The USGS has posted a Yellow code and an Advisory alert for six volcanoes they’re tracking across the country; USGS says these volcanoes are “exhibiting signs of elevated unrest above known background level.”  The six with the heightened level of alert include the world’s largest active volcano, Mauna Loa, and Kilauea, Great Sitkin, Gareloi, Semisopochnoi, and Cleveland. While Mauna Loa and Kilauea are both on Hawaii’s Big Island, the rest under the Yellow code are in Alaska.

Within the United States, the USGS tracks 169 potentially active volcanoes, most of which are in Alaska. Alaska is home to many volcanoes, though; there are more than 130 volcanoes and volcanic fields which have been active within the geologically young last 2 million years.  50 have been active since the mid 1700s and AVO studies those too. Another place famous for its volcanoes is Hawaii; on the Big Island of Hawaii, Kilauea, Mauna Loa, and Hualalai are considered active and potential threats, however none are erupting as of today. Kilauea did start a fresh eruption in December 2020, but that eruption came to an end just weeks ago. The Hawaii volcanoes are monitored by the Hawaii Volcano Observatory (HVO) while the Alaska volcanoes are monitored by the Alaska Volcano Observatory (AVO.)  In addition to the AVO and HVO, there are also the California Volcano Observatory , Cascades Volcano Observatory, and the Yellowstone Volcano Observatory. Each of those additional volcano observatories within the USGS are monitoring volcanoes in their respective regions.

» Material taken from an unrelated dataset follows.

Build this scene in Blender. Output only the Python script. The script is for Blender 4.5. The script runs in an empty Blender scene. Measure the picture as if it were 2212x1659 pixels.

At this time, none of those other observatories are reporting unusual activity or signs of anything more than background noise for now.

According to the U.S. Geological Survey (USGS), there are about 1,500 potentially active volcanoes worldwide, with about 500 of the 1,500 erupting in historical times. Most of the volcanoes in the world are located around the “Ring of Fire” around the Pacific Rim. The Ring of Fire is a region around the rim of the Pacific Ocean where many volcanic eruptions and earthquakes occur. Caused by plate tectonics, lithospheric plates under and around the Pacific Ocean move, collide, and/or are destroyed, creating the seismic activity the Ring of Fire is famous for.

In the U.S., the USGS and volcano observatory units are responsible for issuing Aviation Codes and Volcanic Activity Alert Levels. Aviation Codes are green, yellow, orange, or red. When ground-based instrumentation is insufficient to establish that a volcano is at a typical background level of activity, it is simply “unassigned.” While green means typical activity associated with a non-eruptive state, yellow means a volcano is exhibiting signs of elevated unrest above known background levels. When a volcano exhibits heightened or escalating unrest with the increased potential of eruption, it jumps to orange. Finally, when an eruption is imminent with significant emission of volcanic ash expected in the atmosphere or an eruption is underway with significant emission of volcanic ash into the atmosphere, the code becomes red. Volcanic Activity Alert levels are normal, advisory, watch, or warning. As with aviation codes, if data is insufficient, it is simply labeled as “unassigned.” When the volcano is at typical background activity in a non-eruptive state, it is considered normal. If the volcano exhibits signs of elevated unrest above background level, an advisory  is issued. If a volcano exhibits heightened or escalating unrest, a watch is issued while a warning is issued when a hazardous eruption is imminent.